WHAT IS ASKED
Your task is to extract every line from the material below exactly.

● ● ● ● ● ● ●

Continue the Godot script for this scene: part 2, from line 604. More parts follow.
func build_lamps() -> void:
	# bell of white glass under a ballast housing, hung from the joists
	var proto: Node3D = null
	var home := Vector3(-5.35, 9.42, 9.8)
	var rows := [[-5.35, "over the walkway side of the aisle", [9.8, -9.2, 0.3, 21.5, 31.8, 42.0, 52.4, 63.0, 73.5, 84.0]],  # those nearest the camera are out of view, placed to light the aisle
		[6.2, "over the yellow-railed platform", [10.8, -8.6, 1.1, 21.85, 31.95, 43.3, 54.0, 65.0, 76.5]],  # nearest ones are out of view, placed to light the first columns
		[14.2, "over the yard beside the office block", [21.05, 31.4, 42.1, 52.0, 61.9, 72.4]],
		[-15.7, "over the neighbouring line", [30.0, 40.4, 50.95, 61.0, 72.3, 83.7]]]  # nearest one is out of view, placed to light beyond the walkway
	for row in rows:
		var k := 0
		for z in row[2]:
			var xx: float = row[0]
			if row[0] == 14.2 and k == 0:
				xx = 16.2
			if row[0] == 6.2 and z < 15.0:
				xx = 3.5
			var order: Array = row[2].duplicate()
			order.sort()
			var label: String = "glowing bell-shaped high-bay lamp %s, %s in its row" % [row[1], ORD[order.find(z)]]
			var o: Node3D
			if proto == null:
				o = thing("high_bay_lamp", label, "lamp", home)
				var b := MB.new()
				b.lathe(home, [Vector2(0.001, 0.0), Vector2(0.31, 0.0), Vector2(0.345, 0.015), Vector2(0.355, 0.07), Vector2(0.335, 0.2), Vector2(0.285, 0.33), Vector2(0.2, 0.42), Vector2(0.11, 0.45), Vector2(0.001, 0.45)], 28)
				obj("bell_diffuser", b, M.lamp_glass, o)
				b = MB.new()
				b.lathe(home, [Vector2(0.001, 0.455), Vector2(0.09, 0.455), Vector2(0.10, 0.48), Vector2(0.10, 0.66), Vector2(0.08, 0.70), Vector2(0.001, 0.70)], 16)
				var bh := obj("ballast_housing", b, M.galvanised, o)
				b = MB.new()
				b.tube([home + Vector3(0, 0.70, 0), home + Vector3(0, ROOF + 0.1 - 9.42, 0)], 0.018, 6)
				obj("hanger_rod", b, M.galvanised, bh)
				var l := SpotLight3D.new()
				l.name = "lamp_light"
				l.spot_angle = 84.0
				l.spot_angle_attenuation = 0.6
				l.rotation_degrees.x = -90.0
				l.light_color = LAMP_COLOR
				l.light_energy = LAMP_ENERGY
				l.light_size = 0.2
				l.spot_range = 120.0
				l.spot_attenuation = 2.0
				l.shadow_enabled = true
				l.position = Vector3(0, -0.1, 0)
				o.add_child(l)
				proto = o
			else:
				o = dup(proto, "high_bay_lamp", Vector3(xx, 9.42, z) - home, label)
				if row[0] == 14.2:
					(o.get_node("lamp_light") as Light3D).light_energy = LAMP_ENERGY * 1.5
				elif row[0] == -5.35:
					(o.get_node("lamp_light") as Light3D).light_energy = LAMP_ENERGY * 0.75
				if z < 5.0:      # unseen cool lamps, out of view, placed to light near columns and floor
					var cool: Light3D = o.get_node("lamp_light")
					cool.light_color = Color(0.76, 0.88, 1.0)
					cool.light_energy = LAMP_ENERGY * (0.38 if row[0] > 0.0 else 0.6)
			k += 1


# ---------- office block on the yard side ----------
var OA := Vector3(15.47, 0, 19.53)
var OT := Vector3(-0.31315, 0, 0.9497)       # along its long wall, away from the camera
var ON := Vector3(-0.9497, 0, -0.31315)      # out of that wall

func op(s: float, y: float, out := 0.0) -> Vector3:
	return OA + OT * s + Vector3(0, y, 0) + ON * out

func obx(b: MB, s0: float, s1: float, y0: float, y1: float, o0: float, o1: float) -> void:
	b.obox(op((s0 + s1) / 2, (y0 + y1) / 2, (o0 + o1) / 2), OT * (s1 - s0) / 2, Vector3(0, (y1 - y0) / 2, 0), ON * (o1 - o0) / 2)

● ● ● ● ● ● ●

RESULT OF THE EXERCISE
Continue the Godot script for this scene: part 2, from line 604. More parts follow.
func build_lamps() -> void:
	# bell of white glass under a ballast housing, hung from the joists
	var proto: Node3D = null
	var home := Vector3(-5.35, 9.42, 9.8)
	var rows := [[-5.35, "over the walkway side of the aisle", [9.8, -9.2, 0.3, 21.5, 31.8, 42.0, 52.4, 63.0, 73.5, 84.0]],  # those nearest the camera are out of view, placed to light the aisle
		[6.2, "over the yellow-railed platform", [10.8, -8.6, 1.1, 21.85, 31.95, 43.3, 54.0, 65.0, 76.5]],  # nearest ones are out of view, placed to light the first columns
		[14.2, "over the yard beside the office block", [21.05, 31.4, 42.1, 52.0, 61.9, 72.4]],
		[-15.7, "over the neighbouring line", [30.0, 40.4, 50.95, 61.0, 72.3, 83.7]]]  # nearest one is out of view, placed to light beyond the walkway
	for row in rows:
		var k := 0
		for z in row[2]:
			var xx: float = row[0]
			if row[0] == 14.2 and k == 0:
				xx = 16.2
			if row[0] == 6.2 and z < 15.0:
				xx = 3.5
			var order: Array = row[2].duplicate()
			order.sort()
			var label: String = "glowing bell-shaped high-bay lamp %s, %s in its row" % [row[1], ORD[order.find(z)]]
			var o: Node3D
			if proto == null:
				o = thing("high_bay_lamp", label, "lamp", home)
				var b := MB.new()
				b.lathe(home, [Vector2(0.001, 0.0), Vector2(0.31, 0.0), Vector2(0.345, 0.015), Vector2(0.355, 0.07), Vector2(0.335, 0.2), Vector2(0.285, 0.33), Vector2(0.2, 0.42), Vector2(0.11, 0.45), Vector2(0.001, 0.45)], 28)
				obj("bell_diffuser", b, M.lamp_glass, o)
				b = MB.new()
				b.lathe(home, [Vector2(0.001, 0.455), Vector2(0.09, 0.455), Vector2(0.10, 0.48), Vector2(0.10, 0.66), Vector2(0.08, 0.70), Vector2(0.001, 0.70)], 16)
				var bh := obj("ballast_housing", b, M.galvanised, o)
				b = MB.new()
				b.tube([home + Vector3(0, 0.70, 0), home + Vector3(0, ROOF + 0.1 - 9.42, 0)], 0.018, 6)
				obj("hanger_rod", b, M.galvanised, bh)
				var l := SpotLight3D.new()
				l.name = "lamp_light"
				l.spot_angle = 84.0
				l.spot_angle_attenuation = 0.6
				l.rotation_degrees.x = -90.0
				l.light_color = LAMP_COLOR
				l.light_energy = LAMP_ENERGY
				l.light_size = 0.2
				l.spot_range = 120.0
				l.spot_attenuation = 2.0
				l.shadow_enabled = true
				l.position = Vector3(0, -0.1, 0)
				o.add_child(l)
				proto = o
			else:
				o = dup(proto, "high_bay_lamp", Vector3(xx, 9.42, z) - home, label)
				if row[0] == 14.2:
					(o.get_node("lamp_light") as Light3D).light_energy = LAMP_ENERGY * 1.5
				elif row[0] == -5.35:
					(o.get_node("lamp_light") as Light3D).light_energy = LAMP_ENERGY * 0.75
				if z < 5.0:      # unseen cool lamps, out of view, placed to light near columns and floor
					var cool: Light3D = o.get_node("lamp_light")
					cool.light_color = Color(0.76, 0.88, 1.0)
					cool.light_energy = LAMP_ENERGY * (0.38 if row[0] > 0.0 else 0.6)
			k += 1


# ---------- office block on the yard side ----------
var OA := Vector3(15.47, 0, 19.53)
var OT := Vector3(-0.31315, 0, 0.9497)       # along its long wall, away from the camera
var ON := Vector3(-0.9497, 0, -0.31315)      # out of that wall

func op(s: float, y: float, out := 0.0) -> Vector3:
	return OA + OT * s + Vector3(0, y, 0) + ON * out

func obx(b: MB, s0: float, s1: float, y0: float, y1: float, o0: float, o1: float) -> void:
	b.obox(op((s0 + s1) / 2, (y0 + y1) / 2, (o0 + o1) / 2), OT * (s1 - s0) / 2, Vector3(0, (y1 - y0) / 2, 0), ON * (o1 - o0) / 2)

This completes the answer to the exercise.